Supergirl in latest chapter in a lifelong passion,

The latest superhero program begins Monday on television. It is called Supergirl, and if it hews close to the comic books I grew up with, it deals with Superman’s young cousin, who has all his powers and abilities in a much prettier package.

From the previews I’ve seen, however, TV might have gone too far. Super­girl is played by an actress I’ve never seen, she isn’t a blonde like good Krypto­nian young ladies should be and, to be truthful, she’s a bit mousy.

In the comics, Superman stashed her away in an orphanage until it was her time to shine; I’m not sure where she’s been all this time in the TV series.

But she’s here, and I give her a chance because I grew up with all things Super­man. The comics were my favorites: Superman, Action and Adventure, and the characters: Batman, Bizarro, Aquaman, Green Lantern and Hornet, and J’onn J’onzz, the Martian Manhunter.

I learned to spell Mister Mxyzptlk’s name forward and backward (a very important skill). I could identify Jor-El and Kal-El and Lara, and I knew Supergirl’s name on Krypton (Kara) and on Earth (Linda Lee Danvers).

Before we had our first television set, I loved the 1950s show The Adventures of Superman when we visited an uncle’s house. That show still registers with me, and when Jack Larson died recently I recognized his name as the young man who played Jimmy Olsen.
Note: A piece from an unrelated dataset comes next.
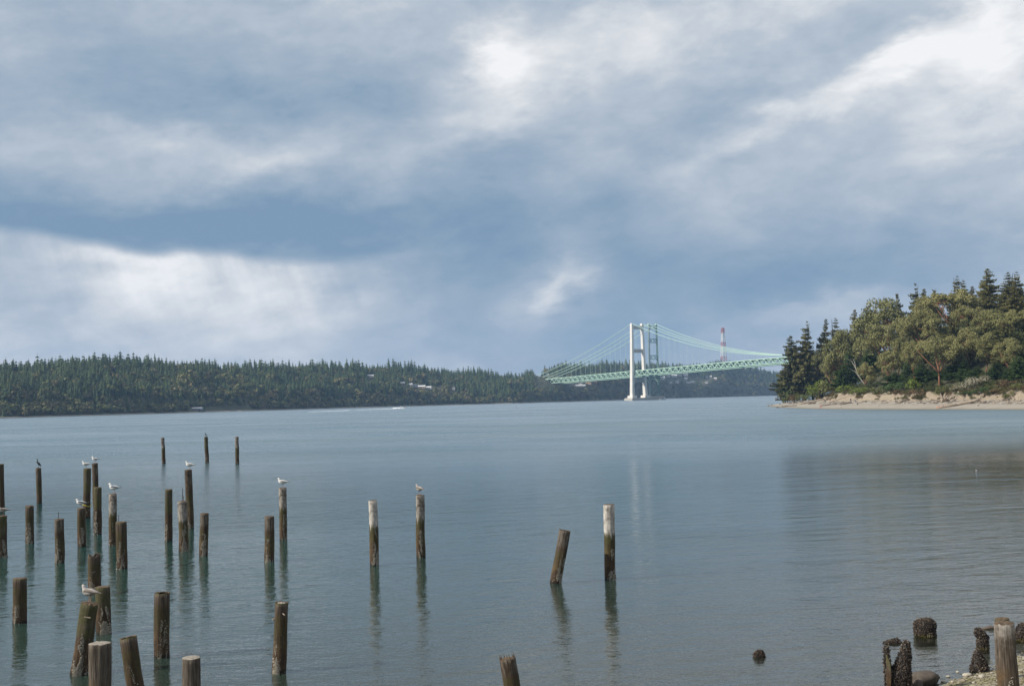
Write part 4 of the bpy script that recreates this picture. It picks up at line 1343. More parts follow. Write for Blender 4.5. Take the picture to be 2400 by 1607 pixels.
# rubble of the bluff
m_ = MB()
for i in range(420):
    px, py = random.uniform(1850, 2400), random.uniform(936, 943)
    p = Vector(gp(px, py)); s_ = random.uniform(.12, .45)
    me = STN[i % 4]
    m_.box(p + Vector((0, 0, s_ * .2)), (s_, s_ * .8, s_ * .6), rot=Matrix.Rotation(random.random() * 3, 3, 'Z') @ Matrix.Rotation(random.random(), 3, 'X'))
tag(link('beach_rubble', m_.mesh('beach_rubble', M_STONE)), 'small rubble fallen along the foot of the bluff', kind='stuff')


# sticks and bark of the wrack line
m_ = MB()
for i in range(210):
    px, py = random.uniform(1846, 2400), random.uniform(938.5, 946)
    p = Vector(gp(px, py)); L = random.uniform(.5, 2.6); a = random.uniform(-.9, .9) + (0 if i % 3 else 1.2)
    d = Vector((math.cos(a), math.sin(a), random.uniform(-.05, .18))) * L / 2
    m_.tube([p - d + Vector((0, 0, .12)), p + d + Vector((0, 0, .16))], [random.uniform(.05, .16), random.uniform(.03, .08)], 5, mat=i % 2)
tag(link('driftwood_litter', m_.mesh('driftwood_litter', [M_DRIFT_D, M_DRIFT])), 'sticks and bark strewn along the wrack line of the beach', kind='stuff')


# ---- people on the beach: one skinned body each, cut into clothes by material
M_SKIN = plain('skin', (.45, .27, .19), .6, var=.05)
M_HAIR = plain('dark_hair', (.035, .025, .02), .6)
CLOTH = {k_: plain(k_ + '_cloth', c, .8, var=.1, scale=8) for k_, c in {'red': (.42, .03, .04), 'white': (.7, .68, .66), 'dark': (.04, .04, .05), 'blue': (.10, .14, .24),
         'grey': (.26, .28, .30), 'olive': (.13, .12, .05), 'orange': (.5, .13, .05), 'tan': (.35, .26, .17)}.items()}


def person(px, py, pose, top, low, rot, label, lift=0.0):
    if pose == 'bend':
        J = dict(pel=(0, 0, .86), spi=(0, -.22, 1.02), che=(0, -.46, 1.06), nec=(0, -.58, 1.04), hed=(0, -.72, 1.0))
        legs = [((s_ * .10, 0, .84), (s_ * .12, -.06, .45), (s_ * .12, .02, .06), (s_ * .13, -.14, .03)) for s_ in (-1, 1)]
        arms = [((s_ * .17, -.48, 1.04), (s_ * .2, -.52, .78), (s_ * .14, -.6, .54), (s_ * .13, -.63, .46)) for s_ in (-1, 1)]
    elif pose == 'sit':
        J = dict(pel=(0, 0, .14), spi=(0, .02, .36), che=(0, -.03, .56), nec=(0, -.05, .70), hed=(0, -.08, .86))
        legs = [((s_ * .1, -.04, .14), (s_ * .14, -.40, .40), (s_ * .13, -.66, .08), (s_ * .13, -.80, .05)) for s_ in (-1, 1)]
        arms = [((s_ * .17, -.03, .6), (s_ * .24, -.18, .42), (s_ * .13, -.38, .44), (s_ * .09, -.44, .44)) for s_ in (-1, 1)]
    else:
        J = dict(pel=(0, 0, .92), spi=(0, 0, 1.12), che=(0, -.01, 1.34), nec=(0, 0, 1.49), hed=(0, -.02, 1.65))
        legs = [((s_ * .1, 0, .9), (s_ * .11, -.03 * s_, .5), (s_ * .12, .06 * s_, .07), (s_ * .13, .06 * s_ - .15, .03)) for s_ in (-1, 1)]
        arms = [((s_ * .19, 0, 1.4), (s_ * .25, .02, 1.13), (s_ * .23, -.08, .9), (s_ * .22, -.11, .82)) for s_ in (-1, 1)]
    vs_, es_, rd, zone = [], [], [], []
    def v(p, r, z): vs_.append(p); rd.append(r); zone.append(z); return len(vs_) - 1
    a0 = v(J['pel'], .15, 'low'); a1 = v(J['spi'], .14, 'top'); a2 = v(J['che'], .165, 'top'); a3 = v(J['nec'], .06, 'skin'); a4 = v(J['hed'], .105, 'skin')
    hd = Vector(J['hed']); up_ = (hd - Vector(J['nec'])).normalized()
    a5 = v(tuple(hd + up_ * .09), .085, 'hair')
    es_ += [(a0, a1), (a1, a2), (a2, a3), (a3, a4), (a4, a5)]
    for L in legs:
        pr = a0
        for p, r in zip(L, (.095, .07, .05, .04)): q = v(p, r, 'low'); es_.append((pr, q)); pr = q
    for L in arms:
        pr = a2
        for p, r, z in zip(L, (.065, .052, .04, .035), ('top', 'top', 'top', 'skin')): q = v(p, r, z); es_.append((pr, q)); pr = q
    me = bpy.data.meshes.new('person'); me.from_pydata(vs_, es_, [])
    ob = bpy.data.objects.new('person', me); COL.objects.link(ob)
    md = ob.modifiers.new('skin', 'SKIN'); ob.modifiers.new('sub', 'SUBSURF').levels = 1
    for i, r in enumerate(rd): me.skin_vertices[0].data[i].radius = (r, r); me.skin_vertices[0].data[i].use_root = (i == 0)
    dg = bpy.context.evaluated_depsgraph_get(); ev = ob.evaluated_get(dg)
    fin = bpy.data.meshes.new_from_object(ev)
    ob.modifiers.clear(); ob.data = fin; bpy.data.meshes.remove(me)
    for m in (CLOTH[top], CLOTH[low], M_SKIN, M_HAIR): fin.materials.append(m)
    zi = {'top': 0, 'low': 1, 'skin': 2, 'hair': 3}
    pv_ = [Vector(p) for p in vs_]
    for f in fin.polygons:
        f.use_smooth = True
        c = f.center; k_ = min(range(len(pv_)), key=lambda i: (pv_[i] - c).length - rd[i] * .8); f.material_index = zi[zone[k_]]
    g = gp(px, py); ob.location = (g[0], g[1], g[2] + lift); ob.rotation_euler = (0, 0, rot)
    tag(ob, label, 'person', 'people on the point beach')
    return ob


person(1922, 956.5, 'bend', 'red', 'red', R(60), 'person in red bending over at the edge of the water')
person(1934, 944.5, 'stand', 'dark', 'dark', R(20), 'person in dark clothes standing left of the white clad one')
person(1941, 946, 'sit', 'white', 'tan', R(-20), 'person in white sitting on the sand under the logs')
person(1944, 945.5, 'sit', 'white', 'dark', R(30), 'second seated person, in a white top, leaning near the first')
person(1994, 942.5, 'stand', 'dark', 'blue', R(10), 'person in a dark top standing behind the seated group')
person(1998, 944.5, 'sit', 'white', 'dark', R(-30), 'person in a white top sitting under the raised log end')
person(2004, 942, 'sit', 'blue', 'dark', R(40), 'person in blue sitting right of the raised log end')
person(2009.5, 948, 'sit', 'grey', 'dark', R(0), 'person in grey sitting lowest on the sand')
person(2291, 951, 'sit', 'white', 'olive', R(10), 'person in white and olive crouching beside the fallen trunk')
person(1800.5, 951, 'stand', 'grey', 'dark', R(90), 'person standing out on the tip of the sand spit')
person(1808, 949.5, 'sit', 'dark', 'dark', R(90), 'person in dark clothes crouching behind the one on the spit')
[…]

As a kid, I wore a towel as my Superman cape, and the hayloft of the barn would have been my first step to flight had my mother not caught me in the act and grounded me – literally.

I remember sending off Kel­logg’s cereal box tops for a plastic model Superman whose cape was shaped like a delta wing. I would launch him with the rubber band device included and make Superman leap tall buildings at a single bound.

On a recent Halloween, I went to work posing as a conflicted Superman. I wore a Superman T-shirt over my white dress shirt and tie, a red cape, dress slacks instead of tights, and eyeglasses – representing a dazed and confused Clark Kent. You see, long ago I had become a mild-mannered reporter without realizing it, and that disguise just seemed like the next step.

In recent years, I have worn out Superman T-shirts while playing with grandchildren who went through the superhero phase before moving on to wrestling, baseball, toy ponies and the like. I have stayed in that phase long enough to have several blue T-shirts with a big “S” on them.

One of those grandkids used the word “invulnerable” recently when we were talking about her schoolwork, and it took me back. The first time I had encountered that word was in the comics because Super­man was – invulnerable, that is.

Let’s hope Supergirl leaves a new generation of fans with so many good memories for life.